E-Government is the term used to refer to a “system” that facilitates interaction between citizens and government via an information and communication technology. Interactions range from accessing government services to increased and enhanced citizen participation in government.

This definition can be applied to virtually every E-Government effort that has been completed, is underway or is being planned. Both the “supply-side” and the “demand-side” of E-Government are embodied in the “system,” in which supply-side interactions are provided by the government and demand-side interactions are used by citizens. E-Government efforts can be small or large, narrowly targeted or very broad, simple or complex. On one hand, government efforts to provide citizens with easier, faster and less costly access to specific transactions such as renewing licenses through E-Government have been largely successful. This is consistent with citizens’ expectations that electronic transactions with their government should mirror the availability and ease of other types of electronic transactions such as E-Commerce or E-Business (Tassabehji, 2007). On the other hand, E-Government efforts with regard to their overall impact are less clear. An exact meaning of the “intention to increase and/or enhance citizen participation” in government, and how that intention can be implemented through E-Government does not yet exist.
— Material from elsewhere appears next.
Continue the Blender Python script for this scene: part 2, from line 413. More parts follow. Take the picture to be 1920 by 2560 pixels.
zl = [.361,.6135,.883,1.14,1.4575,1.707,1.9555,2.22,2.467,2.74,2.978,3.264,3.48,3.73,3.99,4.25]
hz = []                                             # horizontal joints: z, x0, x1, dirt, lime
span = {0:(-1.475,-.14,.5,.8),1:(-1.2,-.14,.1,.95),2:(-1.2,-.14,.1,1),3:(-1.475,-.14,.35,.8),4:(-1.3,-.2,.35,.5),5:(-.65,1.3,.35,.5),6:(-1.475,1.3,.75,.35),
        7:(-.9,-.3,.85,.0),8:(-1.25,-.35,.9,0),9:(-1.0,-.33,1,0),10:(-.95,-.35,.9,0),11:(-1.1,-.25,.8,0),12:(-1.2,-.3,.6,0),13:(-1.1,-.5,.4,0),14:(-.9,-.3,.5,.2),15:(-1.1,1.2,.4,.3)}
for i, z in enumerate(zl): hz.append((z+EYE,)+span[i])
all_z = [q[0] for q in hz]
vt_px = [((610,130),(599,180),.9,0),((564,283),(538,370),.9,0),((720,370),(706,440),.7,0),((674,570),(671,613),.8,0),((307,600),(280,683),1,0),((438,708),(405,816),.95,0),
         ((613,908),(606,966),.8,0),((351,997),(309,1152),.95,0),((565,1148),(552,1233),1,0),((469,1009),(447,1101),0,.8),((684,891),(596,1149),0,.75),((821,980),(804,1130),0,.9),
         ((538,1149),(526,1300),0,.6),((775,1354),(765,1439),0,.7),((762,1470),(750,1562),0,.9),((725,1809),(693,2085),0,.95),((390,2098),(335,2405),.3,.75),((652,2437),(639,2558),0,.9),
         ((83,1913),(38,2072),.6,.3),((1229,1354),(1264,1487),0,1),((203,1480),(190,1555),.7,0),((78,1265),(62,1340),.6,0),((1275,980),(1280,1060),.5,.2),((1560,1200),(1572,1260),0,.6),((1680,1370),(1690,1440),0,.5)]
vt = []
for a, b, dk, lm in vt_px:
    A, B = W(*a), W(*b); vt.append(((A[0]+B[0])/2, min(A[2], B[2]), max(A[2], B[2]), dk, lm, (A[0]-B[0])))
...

For example, pseudo governmental agencies such as NGO’s (non-governmental organizations) are publishing proposed activities on their websites and encouraging citizens to contact their governmental representatives to support these activities. Is this the intention when governments talk about increasing and/or enhancing citizen participation through E-Government?

Whether in developed or developing countries, citizens and their government have a relationship even in abstention. The 2002 Annual Global Accenture Study estimated that 80% of the world’s population lives in developing countries (Chen, 2006). Unfortunately, in developing countries many citizens live in remote areas that are very long distances from government locations. These areas can also be very difficult to get to and/or from. E-Government provides needed access to governmental information and services for citizens in such areas. Further, many E-Government systems now encompass a broad range of information and communication technologies (ICT). For example, telephones and fax machines as well as the Internet and wireless devices such as palm pilots can all be used to conduct transactions with governmental agencies (Singh, 2008). These transactions range from determining where to go to procure various licenses to actually purchasing those licenses. But there are additional needs that can be met through the ICT provided by E-Government initiatives. In fact, within developing countries there is a relationship between ICT initiatives, e.g. a relationship between providing E-Government and bridging the digital divide (Helbig, 2009) that spans access to and the use of technology. By satisfying citizens’ need to access government, E-Government could supply the technology required for many other social initiatives and strategies for growth.